Who didn’t like Lessons in Chemistry by Bonnie Garmus? Readers raved about the main character. Elizabeth Zott is no conventional 1950s housewife. She forges her own path.

Here are three more novels featuring unconventional women of the same era, including one of mine, written under a pseudonym.


Like most working-class daughters, Caroline Wilby must support her family. Alone in a strange city, she must grab any opportunity. No matter how dangerous.

Star of the silver screen, Ursula Delancy, is abandoned by her lover. Already hounded by the press, it won’t be long before she’s making headlines for all the wrong reasons.

Patrice Hawtree, once the most photographed debutante of her generation, is now trapped in a loveless marriage. Her plans for security are jeopardised by her husband’s gambling addiction.

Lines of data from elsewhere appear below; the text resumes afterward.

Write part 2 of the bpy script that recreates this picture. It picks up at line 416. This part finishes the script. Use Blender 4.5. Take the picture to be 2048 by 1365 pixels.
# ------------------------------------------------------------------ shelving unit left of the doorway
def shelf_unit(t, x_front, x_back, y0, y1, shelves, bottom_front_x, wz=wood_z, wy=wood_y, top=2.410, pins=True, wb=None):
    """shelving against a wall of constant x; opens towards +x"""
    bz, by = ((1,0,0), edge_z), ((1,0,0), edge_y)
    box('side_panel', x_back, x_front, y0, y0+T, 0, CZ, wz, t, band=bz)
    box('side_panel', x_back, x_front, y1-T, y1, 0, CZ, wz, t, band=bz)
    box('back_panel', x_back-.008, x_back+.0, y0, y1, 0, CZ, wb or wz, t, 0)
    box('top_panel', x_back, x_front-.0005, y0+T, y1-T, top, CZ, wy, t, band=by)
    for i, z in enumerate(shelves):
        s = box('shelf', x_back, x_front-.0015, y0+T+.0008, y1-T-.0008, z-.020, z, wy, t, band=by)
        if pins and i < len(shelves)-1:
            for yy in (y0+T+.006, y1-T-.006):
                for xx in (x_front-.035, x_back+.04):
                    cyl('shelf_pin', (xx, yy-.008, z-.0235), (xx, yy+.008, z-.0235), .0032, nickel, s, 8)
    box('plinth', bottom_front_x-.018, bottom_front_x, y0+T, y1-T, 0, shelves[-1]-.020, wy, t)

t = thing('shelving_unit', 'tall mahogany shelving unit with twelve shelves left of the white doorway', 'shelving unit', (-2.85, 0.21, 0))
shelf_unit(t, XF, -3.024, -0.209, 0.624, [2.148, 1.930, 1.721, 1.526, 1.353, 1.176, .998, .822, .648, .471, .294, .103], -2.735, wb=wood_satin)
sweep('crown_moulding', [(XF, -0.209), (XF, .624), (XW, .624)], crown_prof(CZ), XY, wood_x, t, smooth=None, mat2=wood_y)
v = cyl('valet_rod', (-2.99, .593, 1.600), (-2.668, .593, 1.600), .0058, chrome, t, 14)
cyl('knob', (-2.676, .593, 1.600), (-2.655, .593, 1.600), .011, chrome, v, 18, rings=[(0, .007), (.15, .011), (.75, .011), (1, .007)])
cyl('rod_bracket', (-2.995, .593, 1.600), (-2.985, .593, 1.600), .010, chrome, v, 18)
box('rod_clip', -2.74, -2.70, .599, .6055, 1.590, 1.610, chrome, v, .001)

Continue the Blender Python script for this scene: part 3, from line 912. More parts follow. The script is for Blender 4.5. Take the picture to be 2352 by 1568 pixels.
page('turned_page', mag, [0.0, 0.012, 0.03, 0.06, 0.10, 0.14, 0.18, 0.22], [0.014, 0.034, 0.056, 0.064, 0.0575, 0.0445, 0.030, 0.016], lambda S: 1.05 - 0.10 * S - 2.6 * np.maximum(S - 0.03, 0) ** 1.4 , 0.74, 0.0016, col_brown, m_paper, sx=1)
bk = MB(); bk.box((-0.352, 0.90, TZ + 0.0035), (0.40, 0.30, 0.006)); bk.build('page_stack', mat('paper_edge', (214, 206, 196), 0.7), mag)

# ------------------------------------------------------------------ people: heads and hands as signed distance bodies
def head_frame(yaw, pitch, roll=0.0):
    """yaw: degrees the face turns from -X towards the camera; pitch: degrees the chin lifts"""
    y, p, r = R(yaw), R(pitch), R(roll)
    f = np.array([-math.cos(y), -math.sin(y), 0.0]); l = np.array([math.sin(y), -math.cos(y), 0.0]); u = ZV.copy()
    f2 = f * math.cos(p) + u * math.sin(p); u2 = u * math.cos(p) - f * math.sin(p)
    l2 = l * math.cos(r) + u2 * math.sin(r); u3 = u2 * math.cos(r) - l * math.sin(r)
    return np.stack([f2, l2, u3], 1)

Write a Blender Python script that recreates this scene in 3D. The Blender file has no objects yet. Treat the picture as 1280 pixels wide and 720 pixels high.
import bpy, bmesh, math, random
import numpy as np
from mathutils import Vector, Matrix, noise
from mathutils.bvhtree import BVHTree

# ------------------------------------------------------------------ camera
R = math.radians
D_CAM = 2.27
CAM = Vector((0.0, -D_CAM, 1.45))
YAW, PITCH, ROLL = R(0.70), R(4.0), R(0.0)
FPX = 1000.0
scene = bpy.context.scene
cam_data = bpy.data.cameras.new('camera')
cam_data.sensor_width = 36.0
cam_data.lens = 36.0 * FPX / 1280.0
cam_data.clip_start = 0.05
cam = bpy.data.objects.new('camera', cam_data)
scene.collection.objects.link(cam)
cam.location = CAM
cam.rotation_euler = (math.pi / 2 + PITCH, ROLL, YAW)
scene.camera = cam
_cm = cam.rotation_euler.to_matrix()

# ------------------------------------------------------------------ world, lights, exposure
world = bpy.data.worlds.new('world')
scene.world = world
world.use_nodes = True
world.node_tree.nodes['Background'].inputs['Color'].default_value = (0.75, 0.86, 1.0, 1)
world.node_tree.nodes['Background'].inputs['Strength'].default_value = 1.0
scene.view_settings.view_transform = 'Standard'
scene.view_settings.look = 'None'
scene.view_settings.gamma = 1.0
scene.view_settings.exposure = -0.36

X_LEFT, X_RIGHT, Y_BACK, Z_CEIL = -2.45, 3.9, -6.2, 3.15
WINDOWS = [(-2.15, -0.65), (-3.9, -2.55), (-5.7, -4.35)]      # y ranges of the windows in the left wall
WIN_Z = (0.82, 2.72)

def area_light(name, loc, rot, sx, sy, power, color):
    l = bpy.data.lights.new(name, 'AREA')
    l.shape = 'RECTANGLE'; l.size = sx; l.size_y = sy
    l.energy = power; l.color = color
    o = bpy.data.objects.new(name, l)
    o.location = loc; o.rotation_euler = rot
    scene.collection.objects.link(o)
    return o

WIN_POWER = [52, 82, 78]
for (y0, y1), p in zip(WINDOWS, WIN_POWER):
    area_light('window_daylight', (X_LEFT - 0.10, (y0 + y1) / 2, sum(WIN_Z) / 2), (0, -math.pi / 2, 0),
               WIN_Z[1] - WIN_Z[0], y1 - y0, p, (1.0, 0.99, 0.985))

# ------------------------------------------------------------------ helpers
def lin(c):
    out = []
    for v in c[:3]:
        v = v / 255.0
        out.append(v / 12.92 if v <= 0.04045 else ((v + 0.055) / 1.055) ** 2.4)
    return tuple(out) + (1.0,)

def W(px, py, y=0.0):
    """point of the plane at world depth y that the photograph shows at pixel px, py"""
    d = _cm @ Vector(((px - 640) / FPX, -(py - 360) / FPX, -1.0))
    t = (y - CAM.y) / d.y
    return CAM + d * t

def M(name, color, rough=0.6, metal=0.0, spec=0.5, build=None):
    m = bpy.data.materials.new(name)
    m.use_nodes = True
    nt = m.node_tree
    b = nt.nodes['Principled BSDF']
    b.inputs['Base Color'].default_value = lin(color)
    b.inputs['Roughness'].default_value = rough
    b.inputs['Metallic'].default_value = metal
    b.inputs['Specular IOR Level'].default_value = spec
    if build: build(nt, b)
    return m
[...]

Each believes she has already lost in life, not knowing how far there is to fall.

Six years later, one cause will reunite them: a young woman is sentenced to death for a crime of passion. Silence is not an option.

Cover of At the Stroke of Nine O'Clock

Carol or The Price of Salt

Therese grew up in an orphanage, but she is no orphan. Her mother gave her away. Now she’s in New York, working in a department store. An older woman comes in – Carol – and Therese’s life changes with one look.

This story of obsessive love is intense, slow-paced and detailed in glances, moods, cigarettes, drinks and conversations. Tension increases throughout, as the two women try to outrun a private investigator. Carol’s ex-husband, determined to gain exclusive custody of their daughter, is paying the man to find evidence of an ‘unnatural’ relationship.

The trip across the Midwestern states, the social and economic feel of post-war America and the dizzying sensation of falling hopelessly in love is all conveyed with delicate detail through Therese’s passionate voice.


Today’s the day Nancy Maidstone is going to hang.

Wartime evacuee, land-girl, slaughterhouse worker, supermarket assistant, Master Butcher and now prisoner condemned to death. There’s a first time for everything.

The case makes all the front pages. Speculation dominates every conversation from barbershop to bakery. Why did she do it? How did she do it? Did she actually do it at all? Her physical appearance and demeanour in court sparks the British public’s imagination. Everyone has an opinion on Nancy Maidstone.

The story of a life and a death, of a post-war world which never had it so good and of a woman with blood on her hands.

This is the story of Nancy Maidstone.